AK halibut survey regions
Credit: IPHC

SEAFOODNEWS.COM [SeafoodNews] by Peggy Parker – September 5, 2018

Both the U.S. and Canada have changed their delegation to the International Pacific Halibut Commission, naming relative newcomers to each country’s team during extremely sensitive negotiations on policy issues. For the first time, a member of the recreational sector has been appointed to the U.S. delegation.

The changes to the panel, made up of three Canadians and three U.S. residents, comes after a rare impasse in determining catch limits for the 2018 season at the IPHC’s January meeting. In the end, all six commissioners agreed to lower limits below last year’s levels, but not as a commission. It was the second time in the IPHC’s 94-year history that an impasse could not be overcome.

The commissioners also agreed to negotiate a resolution to their disagreements, which center on distribution of halibut and bycatch accountability, before the next annual meeting. They have met twice so far and will meet again in mid-September.

Six weeks ago the Canadian government “temporarily” replaced commissioners Jake Vanderheide and Ted Assu, both halibut fishermen. Robert Day and Neil Davis of the Department of Fisheries and Oceans were picked as replacements until later in the year, when both are expected to step down for permanent commissioners. Day is director of the Department of Fisheries and Oceans’ International Fisheries Management Headquarters in Ottawa. Davis is a resource management director for the DFO based in Vancouver.

Yesterday NOAA Fisheries announced the reappointment of Bob Alverson, director of the Fishing Vessel Owners Association and the first-time appointment of Richard Yamada, the president of the Alaska Charter Association. Yamada replaced Linda Behnken, director of Sitka-based Alaska Longline Fisherman’s Association and a commissioner for two years. Both men were appointed for five months, from September 1 to January 31, 2019.

The two men were told their terms as Alternate Commissioners ended January 31 or “whenever another Alternate or Presidentially-appointed Commissioner is appointed to fulfill the relevant duties, whichever comes first,” according to the letter each received from the State Department.

It’s unusual for appointments to be for less than 18 months — terms are for two years — but in this case, it could be that the President’s final action will define a longer term. The current timing for termination is problematic, though, as the next annual meeting of the IPHC is January 27-February 1, 2019.

A January 31 termination date cuts the five days meeting short by its last, important day. That’s when the week’s industry discussion and recommendations, scientific reporting, and U.S./Canada negotiations culminate in final catch limits and changes to Pacific halibut regulations.

Yesterday’s announcement preceded the President’s appointment, “To ensure the United States has representation on the IPHC at all times, the Northern Pacific Halibut Act of 1982 provides for the Secretary of State to make alternate appointments,” the announcement read.
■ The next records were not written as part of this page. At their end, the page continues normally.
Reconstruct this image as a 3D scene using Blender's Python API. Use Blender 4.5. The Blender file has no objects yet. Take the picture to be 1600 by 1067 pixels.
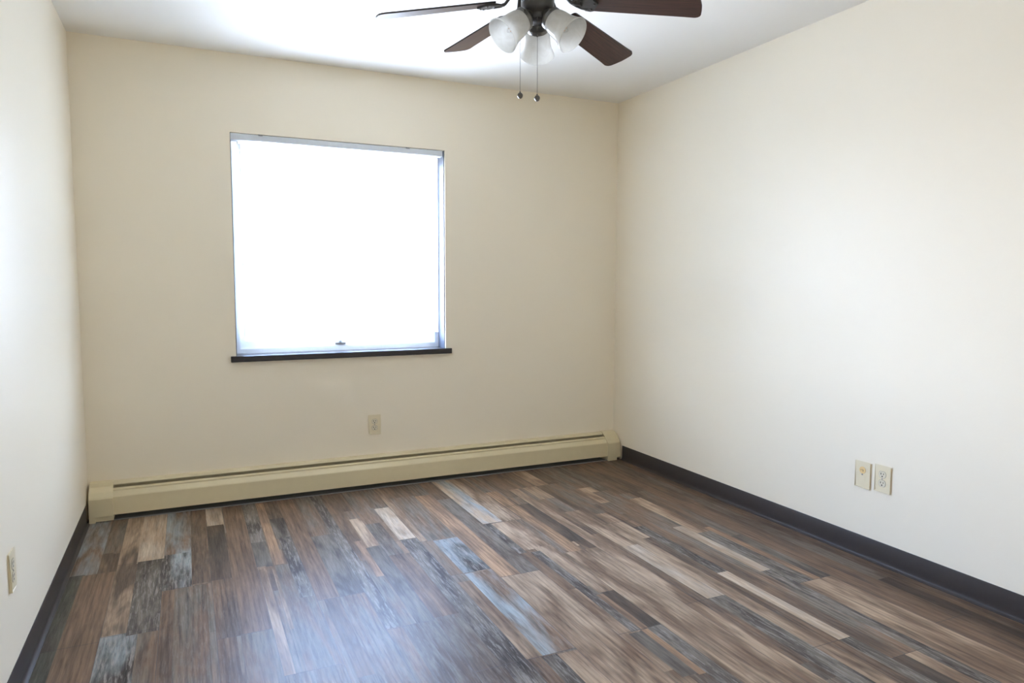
import bpy, bmesh, math, random
from mathutils import Vector, Matrix, Euler
S = bpy.context.scene
C = S.collection

# ------------------------------------------------------------------ camera
F, CX, CY, CZ = 1097.0, 0.4949, -4.1896, 1.2352
YAW, PITCH, ROLL = 0.4348, -0.0834, 0.0032
cyw, syw, cp, sp = math.cos(YAW), math.sin(YAW), math.cos(PITCH), math.sin(PITCH)
fw = Vector((syw*cp, cyw*cp, sp)); rt = Vector((cyw, -syw, 0)); up = rt.cross(fw)
rt2 = rt*math.cos(ROLL) + up*math.sin(ROLL); up2 = up*math.cos(ROLL) - rt*math.sin(ROLL)
cd = bpy.data.cameras.new('camera'); cam = bpy.data.objects.new('camera', cd); C.objects.link(cam)
cd.sensor_width = 36.0; cd.lens = F*36.0/1600.0; cd.clip_start = 0.02; cd.clip_end = 500
cam.matrix_world = Matrix(((rt2.x, up2.x, -fw.x, CX), (rt2.y, up2.y, -fw.y, CY), (rt2.z, up2.z, -fw.z, CZ), (0, 0, 0, 1)))
S.camera = cam

# ------------------------------------------------------------------ sky, exposure
EXPOSURE = 2.17
SKY = 30.0
ZENITH = (0.20, 0.28, 0.47, 1); HORIZON = (0.50, 0.55, 0.69, 1); GROUND = (0.235, 0.255, 0.31, 1)
w = bpy.data.worlds.new('sky'); S.world = w; w.use_nodes = True
nt = w.node_tree; nt.nodes.clear()
wo = nt.nodes.new('ShaderNodeOutputWorld'); bg = nt.nodes.new('ShaderNodeBackground')
tc = nt.nodes.new('ShaderNodeTexCoord'); sx = nt.nodes.new('ShaderNodeSeparateXYZ'); rp = nt.nodes.new('ShaderNodeValToRGB')
mr = nt.nodes.new('ShaderNodeMapRange'); mr.inputs['From Min'].default_value = -1; mr.inputs['From Max'].default_value = 1
nt.links.new(tc.outputs['Generated'], sx.inputs[0]); nt.links.new(sx.outputs['Z'], mr.inputs['Value'])
nt.links.new(mr.outputs[0], rp.inputs[0]); nt.links.new(rp.outputs[0], bg.inputs[0]); nt.links.new(bg.outputs[0], wo.inputs[0])
bg.inputs['Strength'].default_value = SKY
e = rp.color_ramp.elements
e[0].position = 0.0; e[0].color = GROUND
e[1].position = 0.485; e[1].color = GROUND
for pos, col in ((0.51, HORIZON), (0.62, (0.38, 0.46, 0.64, 1)), (0.72, (0.22, 0.32, 0.55, 1)), (1.0, ZENITH)):
    n_ = rp.color_ramp.elements.new(pos); n_.color = col
S.view_settings.view_transform = 'Standard'; S.view_settings.look = 'None'
S.view_settings.gamma = 1.0; S.view_settings.exposure = EXPOSURE; S.view_settings.use_curve_mapping = False
S.cycles.use_denoising = True
S.cycles.max_bounces = 16; S.cycles.diffuse_bounces = 10; S.cycles.glossy_bounces = 6; S.cycles.transparent_max_bounces = 16
S.cycles.sample_clamp_indirect = 20.0
# portal in the window opening: steers sky sampling, gives off nothing itself
pl = bpy.data.lights.new('window_portal', 'AREA'); pl.shape = 'RECTANGLE'; pl.size = 1.236; pl.size_y = 1.227
pl.cycles.is_portal = True
po = bpy.data.objects.new('window_portal', pl); C.objects.link(po)
po.location = (1.36, 0.19, 1.436); po.rotation_euler = (-math.pi/2, 0, 0)

W, H, YR = 3.243, 2.469, -4.75
WX0, WX1, WZ0, WZ1 = 0.742, 1.978, 0.822, 2.049

# ------------------------------------------------------------------ materials
def lin(c):
    return tuple(((v/255)/12.92 if v/255 <= 0.04045 else ((v/255+0.055)/1.055)**2.4) for v in c) + (1,)
class Mat:
    def __init__(s, name):
        s.m = bpy.data.materials.new(name); s.m.use_nodes = True; s.t = s.m.node_tree; s.t.nodes.clear()
        s.out = s.n('ShaderNodeOutputMaterial')
    def n(s, typ, **kw):
        x = s.t.nodes.new(typ)
        for k, v in kw.items():
            if k in x.inputs.keys(): x.inputs[k].default_value = v
            else: setattr(x, k, v)
        return x
    def l(s, a, b): s.t.links.new(a, b)
    def bsdf(s, col=(.8, .8, .8, 1), rough=.5, metal=0, spec=.5):
        b = s.n('ShaderNodeBsdfPrincipled')
        b.inputs['Base Color'].default_value = col; b.inputs['Roughness'].default_value = rough
        b.inputs['Metallic'].default_value = metal; b.inputs['Specular IOR Level'].default_value = spec
        s.l(b.outputs[0], s.out.inputs[0]); s.b = b; return b
    def noise(s, scale, detail=3, rough=.5, vec=None, dist=0):
        x = s.n('ShaderNodeTexNoise'); x.inputs['Scale'].default_value = scale; x.inputs['Detail'].default_value = detail
        x.inputs['Roughness'].default_value = rough; x.inputs['Distortion'].default_value = dist
        if vec is not None: s.l(vec, x.inputs['Vector'])
        return x
    def mix(s, fac, a, b, mode='MIX'):
        x = s.n('ShaderNodeMix'); x.data_type = 'RGBA'; x.blend_type = mode
        for v, k in ((fac, 0), (a, 6), (b, 7)):
            if hasattr(v, 'links'): s.l(v, x.inputs[k])
            else: x.inputs[k].default_value = v
        return x.outputs[2]
    def math(s, op, a, b=0.0, c=None):
        x = s.n('ShaderNodeMath'); x.operation = op
        for i, v in enumerate((a, b, c)):
            if v is None: continue
            if hasattr(v, 'links'): s.l(v, x.inputs[i])
            else: x.inputs[i].default_value = v
        return x.outputs[0]
    def ramp(s, v, stops):
        x = s.n('ShaderNodeValToRGB'); s.l(v, x.inputs[0]); el = x.color_ramp.elements
        el[0].position, el[0].color = stops[0][0], stops[0][1]; el[1].position, el[1].color = stops[-1][0], stops[-1][1]
        for p_, c_ in stops[1:-1]:
            q_ = el.new(p_); q_.color = c_
        return x.outputs[0]
    def bump(s, h, strength=.1, dist=.001):
        x = s.n('ShaderNodeBump'); x.inputs['Strength'].default_value = strength; x.inputs['Distance'].default_value = dist
        s.l(h, x.inputs['Height']); s.l(x.outputs[0], s.b.inputs['Normal'])
def g(v): return (v, v, v, 1)

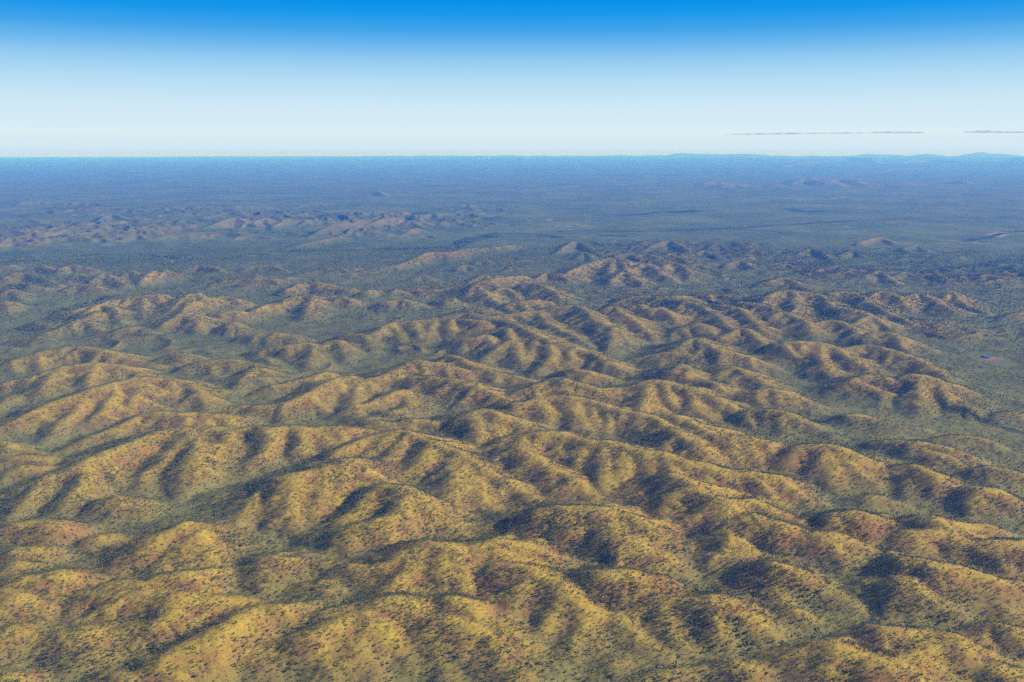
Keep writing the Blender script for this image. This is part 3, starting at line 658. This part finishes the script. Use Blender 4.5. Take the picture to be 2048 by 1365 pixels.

Dr. Jim Balsiger, the NOAA Fisheries Regional Administrator who has represented the government for nearly two decades, was reappointed through September, but may be replaced after that, according to several people familiar with the process. Both Chris Oliver, current head of NOAA Fisheries, and Doug Mecum, deputy regional administrator at NMFS’s Juneau office, have been mentioned as possible replacements.

Neither, however, are members of the North Pacific Fisheries Management Council, a requirement for Commissioner according to the Halibut Act.

The process, starting from the nominations from last year and months-long vetting to a last minute back and forth that has included questioning nominees on social media use and campaign finance contributions, has been fraught with delays and unexpected outcomes (few expected Dr. Balsiger to be replaced). Behnken and Alverson were appointed only months before the last nomination-and-vetting cycle began. Their terms were extended last spring to August 31, 2018.